Two dimer-of-dimers-type tetrarhodium complexes, [Rh4(piv)6(BDC)] ([1]; piv = pivalate) and [Rh4(piv)6(F4BDC)] ([2]), in which two paddlewheel-type dirhodium units are linked by 1,4-benzenedicarboxylate (BDC) and 1,4-tetrafluorobenzenedicarboxylate (F4BDC), respectively, have been synthesized and characterized via single-crystal X-ray diffraction analyses, ESI-MS, 1H NMR, infrared spectroscopy, Raman spectroscopy, and elemental analyses. Crystal structure analyses of [1(THF)4] and [2(THF)4], which are crystallized from THF solutions of [1] and [2], respectively, revealed that dihedral angles (φ) between two -CO2 units and phenyl rings of the BDC linker in [1(THF)4] are almost co-planar (φ = 2.8°), whereas those of the F4BDC linker in [2(THF)4] are largely inclined (φ = 78.3°).

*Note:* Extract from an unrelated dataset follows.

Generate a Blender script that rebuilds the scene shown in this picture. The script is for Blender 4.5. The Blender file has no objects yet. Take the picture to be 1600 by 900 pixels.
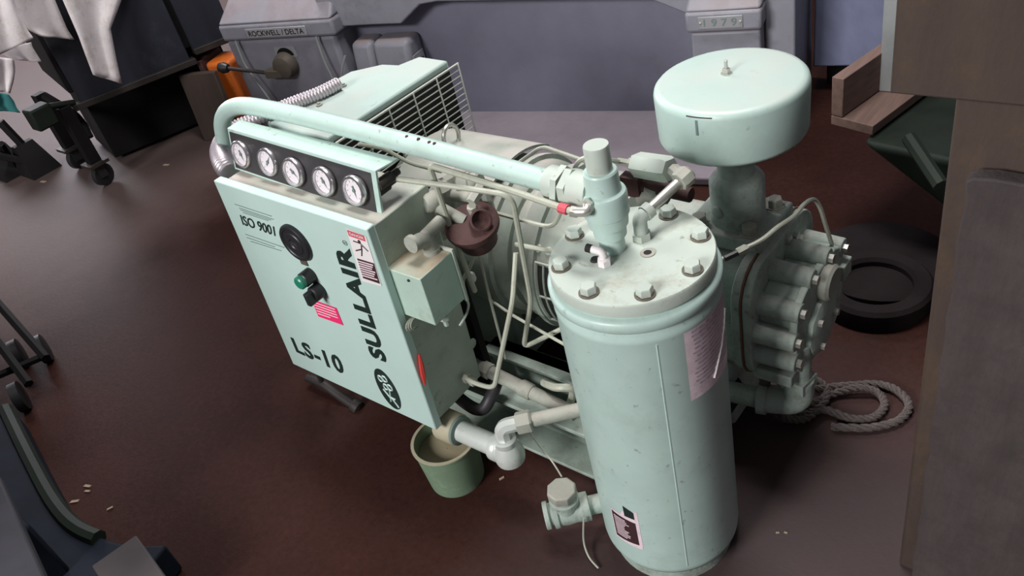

Density functional theory calculations clarified that (i) their dihedral angles of optimized geometries of [1(THF)4] and [2(THF)4] are almost the same as their experimental geometries, and (ii) the rotation energy barriers of phenyl moieties in [1(THF)4] and [2(THF)4] estimated by potential energy surface analyses are 12.0 and 8.4 kcal mol-1, respectively, indicating that hydrogen bondings are formed between two -CO2 units and four hydrogen atoms of phenyl rings of the BDC linker in [1(THF)4], whereas two -CO2 units and four fluorine groups on the phenyl ring of the F4BDC linker in [2(THF)4] are electrostatically and sterically repulsed. Electrochemical properties and electronic structures of [1(THF)4] and [2(THF)4] are strongly influenced by the electronic states of dicarboxylate linkers, whereas absorption spectra are strongly influenced by the dihedral angles between two -CO2 units and phenyl rings of dicarboxylate linkers.